Eu não quero sua inspiração
A expectativa de vida no Brasil e no Mundo vem crescendo a cada ano. Porém, vendo o boom desse tipo de conteúdo “inspirador”, isso não parece ser uma grande coisa. Aproveitar a vida aos 40 já não é mais o suficiente. Usar a energia dos vinte-ou-trinta-e-poucos para ganhar experiência, dar duro, criar uma estrutura financeira e aprender sobre como é a vida real, não é mais viver de verdade. Se você não for um empreendedor, você é um fracassado.
Isso tudo é uma balela sem tamanho. Porém, somos a geração ansiosa, afinal. E é aí que mora o perigo desse tipo de texto, pois encoraja nas pessoas pensamentos do tipo “meu deus, minha vida é ridícula! Olha só aquele cara, com a minha idade ele já conhece o mundo todo e ganha em um mês o que preciso batalhar por 2 anos para ganhar!”
Eu não quero suas frases doces e floridas que servem para ganhar cliques desesperados. Eu não quero uma felicidade forçada pela comparação da minha vida com a dos outros. Eu não quero tornar as conquistas dos outros os meus objetivos. Então pare de me dizer o que fazer e deixe-me tomar porrada. Deixe-me fechar a cara e achar a minha vida uma merda quando ela estiver uma merda, e não me diga que isso é errado; que a felicidade é uma escolha que eu faço todos os dias. Eu quero é ficar puto com sinceridade, e não estampar um sorriso falso e ler um texto “inspirador” que vá oprimir o meu desgosto.
E que no fim da noite, uma simples taça de vinho e uma boa leitura sejam a minha felicidade do dia ou da semana. Que os prazeres bons e pequenos não deixem de ser combustível para enfrentar os desafios do cotidiano. Que o prazer do final de semana não se torne um “prazer de perdedor”, um “adiador da vida real”. Que eu encontre tempo de investir em meus projetos secundários sem prejudicar o meu trabalho durante o dia, pois ele é necessário para que eu toque meus projetos secundários com tranquilidade e estabilidade. E então farei ambos de bom grado, pois sei dos objetivos de cada um. E aí sim, na manhã seguinte, estarei bem e feliz, sem precisar me preocupar com não estar nadando em meio aos golfinhos em Punta Cana.

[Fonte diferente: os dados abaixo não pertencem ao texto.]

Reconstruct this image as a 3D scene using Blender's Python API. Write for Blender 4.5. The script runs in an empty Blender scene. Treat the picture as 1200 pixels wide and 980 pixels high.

E então, quando o momento certo chegar, considerando minha realidade, minhas batalhas e minhas escolhas, vou fazer a porra do mochilão na Tailândia. E vou estar tão vivo e disposto quanto estaria agora — pois a energia e a disposição estão armazenadas no desejo e na mente. Só não me diga o que levar junto na mochila, por favor.